The first photo dummies them down, makes them lifeless, but the close-up of the next two photos resonate with me.
Someone said that landscape “didn’t need to be explained.” I’m wondering if that’s what is missing in your wanderings through shapes and textures — an explanation. Sometimes any old explanation will do. As someone said about one or another of the early 20th century modernists: “they did talk nonsense about their paintings, but what glorious work resulted from the nonsense.”
So I think, yes, this is what I had in mind. A further question that I would ask is how one pushes through the stopping place that you seem to have come to — what are the tricks? For me, it’s “meaning”, however nonsensical.
June:
Reminds me of the old song:”Explain yourself, it’s later than you think…”

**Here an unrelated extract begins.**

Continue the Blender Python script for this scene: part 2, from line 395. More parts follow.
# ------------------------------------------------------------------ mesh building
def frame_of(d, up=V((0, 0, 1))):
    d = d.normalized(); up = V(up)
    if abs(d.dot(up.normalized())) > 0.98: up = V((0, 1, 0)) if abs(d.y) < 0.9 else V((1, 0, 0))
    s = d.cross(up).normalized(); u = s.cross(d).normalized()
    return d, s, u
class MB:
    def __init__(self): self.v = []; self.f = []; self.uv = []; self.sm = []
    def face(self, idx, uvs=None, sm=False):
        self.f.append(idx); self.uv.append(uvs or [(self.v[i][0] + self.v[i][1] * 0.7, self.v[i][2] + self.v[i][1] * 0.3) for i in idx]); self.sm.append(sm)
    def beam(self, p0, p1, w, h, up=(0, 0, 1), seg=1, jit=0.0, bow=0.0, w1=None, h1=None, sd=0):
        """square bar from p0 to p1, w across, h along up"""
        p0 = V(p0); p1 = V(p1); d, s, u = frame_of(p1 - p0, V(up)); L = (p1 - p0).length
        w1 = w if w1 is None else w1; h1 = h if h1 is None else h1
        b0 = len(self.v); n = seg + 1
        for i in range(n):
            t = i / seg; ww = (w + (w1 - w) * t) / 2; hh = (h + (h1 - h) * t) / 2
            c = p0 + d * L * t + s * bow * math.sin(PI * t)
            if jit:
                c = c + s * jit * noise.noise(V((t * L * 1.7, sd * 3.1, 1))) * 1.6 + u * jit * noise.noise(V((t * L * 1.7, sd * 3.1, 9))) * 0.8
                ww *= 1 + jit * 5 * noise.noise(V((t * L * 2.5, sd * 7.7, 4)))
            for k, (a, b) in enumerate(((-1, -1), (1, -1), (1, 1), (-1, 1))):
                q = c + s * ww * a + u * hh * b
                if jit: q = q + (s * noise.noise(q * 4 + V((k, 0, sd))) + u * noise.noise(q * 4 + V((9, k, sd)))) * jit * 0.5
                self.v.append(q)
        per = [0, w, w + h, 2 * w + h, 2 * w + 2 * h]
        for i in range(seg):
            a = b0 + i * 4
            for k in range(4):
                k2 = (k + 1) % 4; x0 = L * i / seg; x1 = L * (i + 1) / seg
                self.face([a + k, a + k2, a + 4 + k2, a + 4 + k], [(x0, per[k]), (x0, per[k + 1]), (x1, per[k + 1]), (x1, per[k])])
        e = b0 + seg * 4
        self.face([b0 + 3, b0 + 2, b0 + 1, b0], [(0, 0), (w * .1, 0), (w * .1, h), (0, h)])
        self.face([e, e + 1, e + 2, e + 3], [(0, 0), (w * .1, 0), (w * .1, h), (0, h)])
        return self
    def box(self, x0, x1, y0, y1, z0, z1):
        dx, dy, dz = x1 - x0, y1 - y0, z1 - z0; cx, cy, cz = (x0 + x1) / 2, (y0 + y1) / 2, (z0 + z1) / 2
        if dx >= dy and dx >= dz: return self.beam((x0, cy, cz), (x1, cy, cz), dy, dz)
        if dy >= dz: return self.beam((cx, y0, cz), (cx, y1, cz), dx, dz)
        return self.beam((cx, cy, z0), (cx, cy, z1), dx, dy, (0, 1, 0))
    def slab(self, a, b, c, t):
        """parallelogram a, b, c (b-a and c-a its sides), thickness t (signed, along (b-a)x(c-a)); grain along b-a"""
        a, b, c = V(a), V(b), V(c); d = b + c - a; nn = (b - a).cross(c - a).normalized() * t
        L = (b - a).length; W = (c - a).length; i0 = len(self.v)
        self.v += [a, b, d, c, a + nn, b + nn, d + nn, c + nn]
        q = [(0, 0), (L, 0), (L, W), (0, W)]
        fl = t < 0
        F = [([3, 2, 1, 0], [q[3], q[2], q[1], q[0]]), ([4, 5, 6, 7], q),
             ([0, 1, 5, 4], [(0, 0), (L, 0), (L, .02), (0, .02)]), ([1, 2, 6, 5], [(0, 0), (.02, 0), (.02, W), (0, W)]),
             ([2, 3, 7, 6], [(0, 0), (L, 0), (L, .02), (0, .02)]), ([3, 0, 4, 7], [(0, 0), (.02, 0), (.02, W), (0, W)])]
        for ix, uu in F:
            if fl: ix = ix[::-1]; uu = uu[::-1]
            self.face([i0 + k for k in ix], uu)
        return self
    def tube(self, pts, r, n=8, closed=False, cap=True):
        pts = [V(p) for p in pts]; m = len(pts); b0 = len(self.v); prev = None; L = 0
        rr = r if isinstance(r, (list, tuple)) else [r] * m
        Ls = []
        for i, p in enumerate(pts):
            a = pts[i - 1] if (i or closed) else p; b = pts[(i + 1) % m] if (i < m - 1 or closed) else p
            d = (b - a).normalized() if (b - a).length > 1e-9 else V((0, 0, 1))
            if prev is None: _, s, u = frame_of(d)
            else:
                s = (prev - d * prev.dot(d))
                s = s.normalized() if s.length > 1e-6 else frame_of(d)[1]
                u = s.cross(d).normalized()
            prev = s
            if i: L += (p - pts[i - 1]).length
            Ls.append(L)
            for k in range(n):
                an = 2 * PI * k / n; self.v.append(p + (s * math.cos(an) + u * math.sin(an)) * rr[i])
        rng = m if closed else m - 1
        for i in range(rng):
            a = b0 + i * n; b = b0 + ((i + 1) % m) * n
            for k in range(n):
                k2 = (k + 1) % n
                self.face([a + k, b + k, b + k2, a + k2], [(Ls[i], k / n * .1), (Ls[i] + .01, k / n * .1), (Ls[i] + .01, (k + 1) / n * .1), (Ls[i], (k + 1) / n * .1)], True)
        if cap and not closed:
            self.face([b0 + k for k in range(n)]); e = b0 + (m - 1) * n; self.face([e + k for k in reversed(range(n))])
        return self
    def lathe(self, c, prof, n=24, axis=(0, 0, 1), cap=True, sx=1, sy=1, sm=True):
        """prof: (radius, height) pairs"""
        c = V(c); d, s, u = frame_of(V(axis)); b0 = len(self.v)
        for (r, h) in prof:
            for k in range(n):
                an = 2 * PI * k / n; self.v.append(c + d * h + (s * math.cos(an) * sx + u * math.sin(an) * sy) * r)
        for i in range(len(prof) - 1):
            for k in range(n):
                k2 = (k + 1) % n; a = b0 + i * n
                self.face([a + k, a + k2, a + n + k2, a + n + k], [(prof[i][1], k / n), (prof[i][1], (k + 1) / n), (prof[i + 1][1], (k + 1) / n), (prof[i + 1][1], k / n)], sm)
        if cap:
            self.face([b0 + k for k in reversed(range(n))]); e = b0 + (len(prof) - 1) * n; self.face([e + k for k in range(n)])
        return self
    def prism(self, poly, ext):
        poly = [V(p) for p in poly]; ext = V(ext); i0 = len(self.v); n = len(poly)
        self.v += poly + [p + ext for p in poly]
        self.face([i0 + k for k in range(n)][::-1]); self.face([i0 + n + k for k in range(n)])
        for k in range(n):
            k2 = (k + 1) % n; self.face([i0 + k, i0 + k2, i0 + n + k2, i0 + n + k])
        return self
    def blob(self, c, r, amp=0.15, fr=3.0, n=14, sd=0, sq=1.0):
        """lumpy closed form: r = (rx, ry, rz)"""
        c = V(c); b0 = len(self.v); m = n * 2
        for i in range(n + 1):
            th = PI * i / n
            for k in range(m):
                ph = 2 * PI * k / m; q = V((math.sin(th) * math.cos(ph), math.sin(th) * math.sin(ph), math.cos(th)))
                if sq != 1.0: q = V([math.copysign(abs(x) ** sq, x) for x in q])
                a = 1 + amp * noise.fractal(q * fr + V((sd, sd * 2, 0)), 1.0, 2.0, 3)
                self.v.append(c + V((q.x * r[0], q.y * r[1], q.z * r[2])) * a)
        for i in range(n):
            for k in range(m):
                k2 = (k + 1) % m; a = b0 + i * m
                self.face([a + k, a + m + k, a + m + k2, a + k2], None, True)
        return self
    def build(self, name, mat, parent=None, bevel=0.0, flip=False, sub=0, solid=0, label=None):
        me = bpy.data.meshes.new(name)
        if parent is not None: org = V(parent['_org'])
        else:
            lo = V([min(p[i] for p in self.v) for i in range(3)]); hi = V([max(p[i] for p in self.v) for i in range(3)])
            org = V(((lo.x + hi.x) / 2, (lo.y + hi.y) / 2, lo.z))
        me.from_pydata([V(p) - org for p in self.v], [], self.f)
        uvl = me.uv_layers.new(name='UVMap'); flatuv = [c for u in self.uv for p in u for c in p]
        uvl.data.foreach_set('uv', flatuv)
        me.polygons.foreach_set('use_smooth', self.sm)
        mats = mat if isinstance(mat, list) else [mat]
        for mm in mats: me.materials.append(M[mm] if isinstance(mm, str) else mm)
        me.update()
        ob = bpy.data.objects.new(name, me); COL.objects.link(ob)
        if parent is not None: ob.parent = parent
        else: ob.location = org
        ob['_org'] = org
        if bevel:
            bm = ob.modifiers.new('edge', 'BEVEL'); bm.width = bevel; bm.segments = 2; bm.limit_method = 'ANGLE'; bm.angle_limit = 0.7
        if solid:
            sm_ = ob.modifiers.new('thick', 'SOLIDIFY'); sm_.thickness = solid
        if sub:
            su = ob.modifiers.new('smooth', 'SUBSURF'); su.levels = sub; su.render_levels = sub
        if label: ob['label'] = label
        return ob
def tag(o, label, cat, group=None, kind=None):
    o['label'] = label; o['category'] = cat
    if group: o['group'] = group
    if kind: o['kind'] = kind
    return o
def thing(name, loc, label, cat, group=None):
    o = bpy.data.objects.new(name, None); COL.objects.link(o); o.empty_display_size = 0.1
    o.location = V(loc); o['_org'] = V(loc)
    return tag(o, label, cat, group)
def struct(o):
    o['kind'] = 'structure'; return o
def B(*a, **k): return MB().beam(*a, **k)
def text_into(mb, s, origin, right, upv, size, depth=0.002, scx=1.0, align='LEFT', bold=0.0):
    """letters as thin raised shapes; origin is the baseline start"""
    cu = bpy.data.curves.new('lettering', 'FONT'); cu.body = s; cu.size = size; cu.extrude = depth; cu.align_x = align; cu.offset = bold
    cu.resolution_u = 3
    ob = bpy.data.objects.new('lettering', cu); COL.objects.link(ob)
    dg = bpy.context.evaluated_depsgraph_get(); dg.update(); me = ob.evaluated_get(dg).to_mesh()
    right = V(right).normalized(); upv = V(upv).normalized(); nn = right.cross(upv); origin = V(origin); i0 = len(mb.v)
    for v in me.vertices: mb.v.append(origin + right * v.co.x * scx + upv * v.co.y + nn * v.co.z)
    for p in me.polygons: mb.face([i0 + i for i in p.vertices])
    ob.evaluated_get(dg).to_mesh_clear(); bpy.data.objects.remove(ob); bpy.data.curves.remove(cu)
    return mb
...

I plan to push through the stopping place by the process of unburdening myself. My little results can act like so many post it notes attached to my psyche, or to be more dire, like scar tissue. Best bet is to lose the work but keep its lessons. For example, when not using a template derived from a design program, I was using the rim of something. Blunt circular and polygonal forms with no projections allowed for the greatest shape integrity but reduced free play. Thermally deformable plastics seem to allow me most of what I had with robust durability thrown in. Actually I have moved on in the sense that my scroll saw shapes are a partial outgrowth of this experience. And, furthermore, my big roll of saran wrap awaits if I can but solve the strength to weight issues.
Meaning? I believe that I have said this before, but I agree with those who see this existence suffused with another or others. Theorists talk about the possibility of we being part of a three-dimensional “membrane” embedded in a multi-dimensional context. This postulate serves its own purposes, but points in the general direction of a world o metaphysical assertions that talk about a profound inter penetration. Personally, I think that what we call aesthetics is a manifestation of something like this. So, for me, if I can produce a product that appears “right” without the support of topical content, then I may be more aligned with that which doth suffuse. But I keep looking for that content as it makes things better.
Jay, at first I thought you were talking about the physical appearances of your work — “interpenetration” being particularly relevant in your chains. But it sounds to me like you are working off a metaphysical concept, harking back to some of the early 20th century artists (sorry, I’m blanking on names entirely).
I had some really dumb questions to put to you, but I erased them. I suspect I operate on a lower plane than you.
June:
Concerning the plane: I doubt it. And, please overcome your blanking as I really want to know more about these twentieth century artists.
Maybe I obsess over a metaphysical that has met a physical. I’m not given to speculating, except when it imposes itself upon me – and I’m lousy at it anyway. It’s mostly a matter of trying to express a complex of feelings that I encounter in the process of using my senses. The sublime that we’ve been discussing is part of it. Sometimes this complex of feelings comes when I am in passive mode, as might happen in a museum. At other times I am trying to will it, as is happening now between words, as I idly move my head around, lining up some trees through the window to see what looks best. I can’t come up with a single reason why this craning about has any meaning or functional support as such, but better and worse occur.
I’m trying to understand Rudolph Steiner better as he was wont to place the spiritual and the physical on an equal, and equally accessible footing. And he appears to have drawn strong links between the spiritual and the aesthetic, and done so in the context of personal experience. I need a Steiner For Dummies primer as the man seems to have been like the proverbial elephant, and I one of the blind. If any of you is conversant with this man, a quick rundown of Steiner’s thoughts in this regard and how he thought them would be most appreciated.
Jay,
I applaud your cleanup! I love to throw stuff away; destruction can be a thought-generating and altogether creative act.
I’ve come across Rudolph Steiner in a couple of contexts lately, and would also like to know more about his ideas. Have you a provocative piece we could chew on in a post?
Steve:
That’s what I’M looking for. Steiner was all over the place: education, farming, economic theory, architecture, blackboard art, sculpture, the flow of water, Goethe and six thousand separate lectures delivered to everyone on virtually every topic under the sun. I am now trying to plow through his autobiography and feel as though in mud. For such a man of results, he seems to express himself in a vague sort of way. He’s juggling the notion of abstract thought as a form of spiritualism, but wrapping it in a cloudy layer of wool. Examples, metaphors, instances please! I’ve got a book on order out at Borders that may help, but I haven’t gotten the phone call from them yet.
Rudolf Steinerism seems to resemble communism, a good idea ill used. I know of bright children who went to a school using his ideas and ended up totally lost.